Closed ausgerechnet closed 4 years ago
I don't think so, but we could extend the tests for it. Currently:
def test_choose():
assert bi.choose(9, 3) == 84
assert bi.choose(5, 2) == 10
assert bi.choose(2, 2) == 1
assert bi.choose(0, 0) == 1
assert bi.choose(-3, 5) == 0
assert bi.choose(-2, -2) == 0
assert bi.choose(10, -2) == 0
Can you show me how to recreate the issue?
bi.choose(100000, 15000) already returns negative values; for very large numbers return value is always 0. This is obviously a problem with the int declaration.
Jup, type conversion issue.
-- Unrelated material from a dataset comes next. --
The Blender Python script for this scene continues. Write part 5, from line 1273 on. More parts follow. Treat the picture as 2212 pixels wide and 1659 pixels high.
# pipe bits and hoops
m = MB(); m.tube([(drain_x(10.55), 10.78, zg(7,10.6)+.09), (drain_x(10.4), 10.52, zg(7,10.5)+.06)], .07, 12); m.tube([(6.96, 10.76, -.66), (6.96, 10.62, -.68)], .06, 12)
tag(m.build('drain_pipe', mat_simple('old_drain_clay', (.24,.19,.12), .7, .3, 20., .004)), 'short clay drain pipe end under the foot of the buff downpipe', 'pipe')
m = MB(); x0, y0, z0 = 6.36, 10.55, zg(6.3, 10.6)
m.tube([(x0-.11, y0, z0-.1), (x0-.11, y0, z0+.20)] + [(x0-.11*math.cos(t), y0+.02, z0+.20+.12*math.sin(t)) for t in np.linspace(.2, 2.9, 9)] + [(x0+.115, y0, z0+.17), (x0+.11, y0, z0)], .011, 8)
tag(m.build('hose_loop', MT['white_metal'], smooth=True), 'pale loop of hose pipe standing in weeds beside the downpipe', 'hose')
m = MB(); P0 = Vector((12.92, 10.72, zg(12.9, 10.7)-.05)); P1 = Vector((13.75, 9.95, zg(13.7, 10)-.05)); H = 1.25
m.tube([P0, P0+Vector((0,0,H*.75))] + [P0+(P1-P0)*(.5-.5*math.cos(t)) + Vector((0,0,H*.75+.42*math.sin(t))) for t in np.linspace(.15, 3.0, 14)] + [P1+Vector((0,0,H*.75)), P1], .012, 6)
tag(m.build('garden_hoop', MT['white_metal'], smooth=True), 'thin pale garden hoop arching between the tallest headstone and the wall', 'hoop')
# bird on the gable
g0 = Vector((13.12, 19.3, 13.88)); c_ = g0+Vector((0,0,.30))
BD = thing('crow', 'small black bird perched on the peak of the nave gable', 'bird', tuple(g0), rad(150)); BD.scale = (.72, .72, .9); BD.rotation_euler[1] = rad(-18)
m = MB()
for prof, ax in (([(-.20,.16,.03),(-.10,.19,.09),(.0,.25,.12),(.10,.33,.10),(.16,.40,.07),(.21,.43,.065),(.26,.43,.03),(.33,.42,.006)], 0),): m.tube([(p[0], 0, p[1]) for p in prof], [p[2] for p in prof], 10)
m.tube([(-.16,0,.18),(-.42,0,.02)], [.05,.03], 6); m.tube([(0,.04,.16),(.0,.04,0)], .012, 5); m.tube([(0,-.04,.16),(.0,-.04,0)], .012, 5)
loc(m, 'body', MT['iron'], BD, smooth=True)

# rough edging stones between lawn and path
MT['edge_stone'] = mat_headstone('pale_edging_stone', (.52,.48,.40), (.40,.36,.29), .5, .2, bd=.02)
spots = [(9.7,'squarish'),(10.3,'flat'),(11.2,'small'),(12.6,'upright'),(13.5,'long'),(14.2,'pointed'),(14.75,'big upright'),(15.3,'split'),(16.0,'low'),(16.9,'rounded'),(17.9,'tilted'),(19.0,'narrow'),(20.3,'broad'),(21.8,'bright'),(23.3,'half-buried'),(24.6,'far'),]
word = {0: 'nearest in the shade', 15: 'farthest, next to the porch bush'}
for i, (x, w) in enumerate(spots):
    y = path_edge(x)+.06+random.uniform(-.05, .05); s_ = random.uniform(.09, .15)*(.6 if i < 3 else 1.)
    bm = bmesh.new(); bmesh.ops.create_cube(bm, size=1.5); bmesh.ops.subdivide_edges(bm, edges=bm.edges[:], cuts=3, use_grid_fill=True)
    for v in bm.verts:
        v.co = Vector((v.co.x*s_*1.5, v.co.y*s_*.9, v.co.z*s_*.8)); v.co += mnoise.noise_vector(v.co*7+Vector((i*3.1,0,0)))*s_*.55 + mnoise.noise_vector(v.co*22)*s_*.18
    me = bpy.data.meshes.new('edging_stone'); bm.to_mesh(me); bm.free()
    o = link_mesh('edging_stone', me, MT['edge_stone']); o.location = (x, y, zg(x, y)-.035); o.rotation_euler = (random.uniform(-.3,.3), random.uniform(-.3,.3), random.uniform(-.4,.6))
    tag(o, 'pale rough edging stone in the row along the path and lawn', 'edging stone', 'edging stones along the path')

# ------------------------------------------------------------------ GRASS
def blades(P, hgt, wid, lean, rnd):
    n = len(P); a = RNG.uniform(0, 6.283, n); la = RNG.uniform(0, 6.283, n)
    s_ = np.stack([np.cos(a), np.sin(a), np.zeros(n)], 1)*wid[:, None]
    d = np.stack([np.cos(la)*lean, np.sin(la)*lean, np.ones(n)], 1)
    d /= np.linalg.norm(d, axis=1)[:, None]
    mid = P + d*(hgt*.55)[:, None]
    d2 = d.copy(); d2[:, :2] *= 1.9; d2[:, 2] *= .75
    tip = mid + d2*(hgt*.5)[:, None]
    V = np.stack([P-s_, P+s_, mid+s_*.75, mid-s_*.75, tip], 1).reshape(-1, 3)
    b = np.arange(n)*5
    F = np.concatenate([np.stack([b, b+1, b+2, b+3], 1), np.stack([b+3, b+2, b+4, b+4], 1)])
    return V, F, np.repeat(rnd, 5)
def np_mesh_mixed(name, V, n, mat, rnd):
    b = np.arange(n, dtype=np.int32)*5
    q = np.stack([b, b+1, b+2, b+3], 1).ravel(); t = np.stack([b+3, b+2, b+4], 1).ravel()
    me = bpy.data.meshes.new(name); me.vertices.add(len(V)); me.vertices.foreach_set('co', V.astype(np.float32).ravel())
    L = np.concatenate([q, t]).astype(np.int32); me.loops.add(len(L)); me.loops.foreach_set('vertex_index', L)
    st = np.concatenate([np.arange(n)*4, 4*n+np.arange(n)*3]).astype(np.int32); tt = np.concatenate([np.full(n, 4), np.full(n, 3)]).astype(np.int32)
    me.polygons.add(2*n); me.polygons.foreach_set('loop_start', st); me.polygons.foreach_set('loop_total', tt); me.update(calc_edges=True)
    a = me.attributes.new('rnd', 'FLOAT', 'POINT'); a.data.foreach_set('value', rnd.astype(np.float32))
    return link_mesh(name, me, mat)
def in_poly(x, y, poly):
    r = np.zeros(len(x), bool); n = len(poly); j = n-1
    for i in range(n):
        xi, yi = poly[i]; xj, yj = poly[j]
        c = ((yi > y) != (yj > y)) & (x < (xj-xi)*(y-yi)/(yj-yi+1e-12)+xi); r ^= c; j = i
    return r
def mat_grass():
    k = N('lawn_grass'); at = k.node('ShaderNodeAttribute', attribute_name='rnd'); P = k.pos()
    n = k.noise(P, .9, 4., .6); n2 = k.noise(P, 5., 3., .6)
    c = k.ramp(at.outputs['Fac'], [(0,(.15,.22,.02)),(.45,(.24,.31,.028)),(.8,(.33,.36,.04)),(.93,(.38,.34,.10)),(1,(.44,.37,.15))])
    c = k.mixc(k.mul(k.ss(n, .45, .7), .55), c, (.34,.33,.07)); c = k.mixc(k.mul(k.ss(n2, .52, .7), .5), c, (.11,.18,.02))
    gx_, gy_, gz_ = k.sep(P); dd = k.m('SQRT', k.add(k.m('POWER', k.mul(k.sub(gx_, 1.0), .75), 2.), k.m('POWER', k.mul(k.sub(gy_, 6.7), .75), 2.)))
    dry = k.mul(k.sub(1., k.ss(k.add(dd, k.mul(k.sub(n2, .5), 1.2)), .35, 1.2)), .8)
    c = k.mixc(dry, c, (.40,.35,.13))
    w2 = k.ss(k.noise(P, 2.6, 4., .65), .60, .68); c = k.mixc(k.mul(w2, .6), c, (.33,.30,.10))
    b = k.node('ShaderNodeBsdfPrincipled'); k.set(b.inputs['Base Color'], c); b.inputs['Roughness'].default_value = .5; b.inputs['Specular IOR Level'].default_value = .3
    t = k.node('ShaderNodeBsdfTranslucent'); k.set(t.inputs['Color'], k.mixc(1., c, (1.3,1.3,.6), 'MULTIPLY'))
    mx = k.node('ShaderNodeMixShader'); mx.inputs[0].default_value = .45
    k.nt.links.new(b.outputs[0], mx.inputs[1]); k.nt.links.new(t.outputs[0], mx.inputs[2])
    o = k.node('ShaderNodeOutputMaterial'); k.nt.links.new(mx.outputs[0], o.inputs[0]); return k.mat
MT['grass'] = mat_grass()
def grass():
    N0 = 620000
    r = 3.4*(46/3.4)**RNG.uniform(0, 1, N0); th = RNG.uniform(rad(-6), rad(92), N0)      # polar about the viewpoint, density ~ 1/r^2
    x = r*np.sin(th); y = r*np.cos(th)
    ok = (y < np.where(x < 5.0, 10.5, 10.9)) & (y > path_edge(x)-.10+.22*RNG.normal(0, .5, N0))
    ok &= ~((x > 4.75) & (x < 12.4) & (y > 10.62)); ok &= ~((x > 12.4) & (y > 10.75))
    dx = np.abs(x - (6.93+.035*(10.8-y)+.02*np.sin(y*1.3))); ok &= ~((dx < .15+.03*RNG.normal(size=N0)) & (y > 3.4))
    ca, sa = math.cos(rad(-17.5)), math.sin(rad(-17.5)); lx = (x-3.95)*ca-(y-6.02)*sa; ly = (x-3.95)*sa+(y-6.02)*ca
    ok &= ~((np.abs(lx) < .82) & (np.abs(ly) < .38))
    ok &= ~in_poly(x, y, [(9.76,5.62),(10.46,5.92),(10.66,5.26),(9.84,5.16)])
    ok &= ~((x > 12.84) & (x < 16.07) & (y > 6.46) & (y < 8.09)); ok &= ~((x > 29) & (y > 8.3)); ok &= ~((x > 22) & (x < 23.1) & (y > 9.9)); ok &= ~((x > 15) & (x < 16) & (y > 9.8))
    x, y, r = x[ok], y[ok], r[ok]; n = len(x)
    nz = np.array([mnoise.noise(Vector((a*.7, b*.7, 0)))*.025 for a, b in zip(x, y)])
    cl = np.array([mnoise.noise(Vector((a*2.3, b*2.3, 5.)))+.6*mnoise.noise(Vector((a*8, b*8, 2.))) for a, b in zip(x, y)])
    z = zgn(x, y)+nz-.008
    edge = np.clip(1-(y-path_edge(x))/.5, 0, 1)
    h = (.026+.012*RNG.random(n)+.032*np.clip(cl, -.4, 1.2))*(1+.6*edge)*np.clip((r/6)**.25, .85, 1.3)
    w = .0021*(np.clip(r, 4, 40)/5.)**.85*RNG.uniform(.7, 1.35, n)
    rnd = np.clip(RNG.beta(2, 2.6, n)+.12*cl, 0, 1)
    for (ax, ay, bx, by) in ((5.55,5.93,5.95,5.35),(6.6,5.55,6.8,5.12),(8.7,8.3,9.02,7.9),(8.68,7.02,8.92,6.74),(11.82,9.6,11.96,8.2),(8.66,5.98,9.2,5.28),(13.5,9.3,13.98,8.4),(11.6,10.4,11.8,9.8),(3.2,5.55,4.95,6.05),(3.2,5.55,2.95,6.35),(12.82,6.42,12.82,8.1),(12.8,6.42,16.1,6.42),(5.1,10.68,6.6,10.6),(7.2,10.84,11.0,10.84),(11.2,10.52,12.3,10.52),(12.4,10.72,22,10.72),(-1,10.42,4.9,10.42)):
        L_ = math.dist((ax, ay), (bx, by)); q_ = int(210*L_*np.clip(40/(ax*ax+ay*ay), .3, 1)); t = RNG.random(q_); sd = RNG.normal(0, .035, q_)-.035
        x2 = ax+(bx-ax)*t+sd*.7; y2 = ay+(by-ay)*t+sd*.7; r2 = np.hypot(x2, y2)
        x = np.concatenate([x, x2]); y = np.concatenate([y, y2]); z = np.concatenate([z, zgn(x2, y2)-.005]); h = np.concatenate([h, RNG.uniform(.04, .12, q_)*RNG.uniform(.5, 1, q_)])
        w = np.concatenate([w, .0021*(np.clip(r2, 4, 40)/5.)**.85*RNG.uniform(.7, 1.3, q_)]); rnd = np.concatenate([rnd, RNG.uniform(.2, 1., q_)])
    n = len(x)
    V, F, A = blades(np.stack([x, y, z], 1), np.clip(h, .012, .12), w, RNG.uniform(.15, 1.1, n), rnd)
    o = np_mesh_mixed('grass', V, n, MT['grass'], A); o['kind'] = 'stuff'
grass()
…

But I don't think the solution is a second Python implementation, since the Cython code be fixed and is way faster.
cpdef double cchoose(int n, int k):
if k < 0:
return 0
if k == 0:
return 1
if n < k:
return 0
cdef double p = 1
cdef int N = min(k, n - k) + 1
cdef int i
for i in range(1, N):
p *= n
p = p / i
n -= 1
return p
%time
# Python
for i in range(10000):
choose(i*2, i)
CPU times: user 3 µs, sys: 0 ns, total: 3 µs
Wall time: 6.68 µs
%time
# Cython
for i in range(10000):
cchoose(i*2, i)
CPU times: user 2 µs, sys: 0 ns, total: 2 µs
Wall time: 3.81 µs
I'd suggest to leave out the hypergeometric likelihood altogether. It's just way too slow to calculate. btw: python 3.8 ships with its own version of the binomial coefficient.
and I never suggested that the python implementation I hacked in would be a reasonable alternative – it was just for checking the correct result …
hypergeometric likelihood seems reasonably implemented but only yields Inf values. Is there a bug in the choose function?